Il fabbricato, risalente agli anni ‘70, è molto compromesso. La coppia sceglie una strada più radicale: demolire (l’edificio non è vincolato) e ricostruire. Nel progetto coinvolgono un amico, l’architetto Silvio Stefani, titolare dello studio Metamorphosi104, che non solo lavora in zona ma è pure vicino di casa. «Seguivamo da tempo il suo lavoro, ci piace il suo approccio: un’architettura calda, uso intelligente di materiali e di colori naturali». Il lavoro è stato lungo, un cantiere durato tre anni, con Guizzo ancora a Ginevra e la moglie già trasferita nel Veneto per seguire e guidare il processo creativo, in piena sintonia con l’architetto. Il punto di partenza è stata la salvaguardia del paesaggio, di questa campagna rimasta intatta. La casa è stata costruita nel pieno rispetto dei canoni dell’architettura del luogo: «Volevamo creare un edificio che facesse pensare – per le dimensioni, per le proporzioni – a un vecchio rustico veneto. E infatti tutti quelli che passano da questa zona pensano che lo sia», racconta Guizzo.
È anche per questo spirito di autenticità che Flexform ha scelto questa casa per ambientare alcuni elementi della sua produzione (che sono molto piaciuti ai padroni di casa).

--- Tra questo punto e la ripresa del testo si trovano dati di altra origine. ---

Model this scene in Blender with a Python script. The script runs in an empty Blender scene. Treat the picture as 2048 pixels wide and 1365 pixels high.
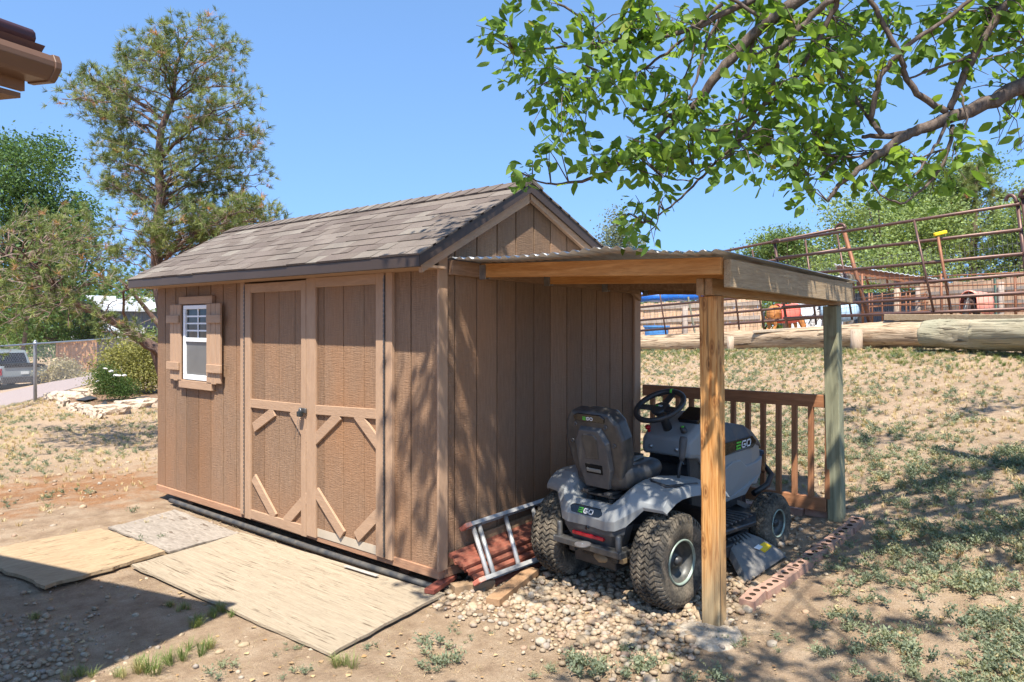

L’edificio è composto da due corpi di fabbrica rettangolari disposti a L: quello principale, a due livelli, è la casa vera e propria, quello secondario a un solo livello ospita i locali di servizio, un’area abitativa per gli ospiti e l’autorimessa con magazzino. Per il tetto, a due falde, sono stati utilizzati coppi di recupero e, come nelle costruzioni dell’epoca, non ci sono grondaie, la “pelle” della casa è in calce canapa («abbiamo scelto un materiale naturale, costoso ma che ci piaceva», spiegano i padroni di casa): uno strato di 40 cm di spessore che gestisce umidità, caldo, freddo. Tutti i soffitti e alcune pareti sono realizzate con legname recuperato dal cantiere, cucina e bagni hanno una struttura in cemento e sono stati costruiti direttamente sul posto.
Il cuore della casa è la grande zona giorno a tutta altezza, dove grandi vetrate – i telai sono in ferro verniciato per garantire la massima trasparenza – e porte pivotanti mettono in diretta comunicazione interno ed esterno. D’estate la vita si svolge in giardino, con la stagione fredda tutto rientra e ci si ritrova attorno al tavolo da pranzo o al camino, che si apre in una parete rivestita in assi di legno annerite a fuoco. Di notte, poi, la casa si trasforma e l’ambiente diviene più raccolto, mentre da fuori appare come una sorta di lanterna magica. Per le quattro camere, ognuna con i suoi servizi, le dimensioni sono più intime ma il rapporto col paesaggio rimane un elemento centrale. Per la loro nuova vita i padroni di casa non hanno programmi precisi, tutt’al più desideri: ospitare eventi, creare una stagione di concerti jazz. Un mondo dove cultura e vita rurale viaggiano di pari passo: «Le nostre galline, vivacissime, sono riuscite a essere anche protagoniste dello shooting di queste pagine, venendo a curiosare in continuazione», ricorda Paola Gherardelli. «Sono ribelli e rumorose. Ma per noi sono presenze importanti», confessa. Un ritorno alla natura. Con un sorriso.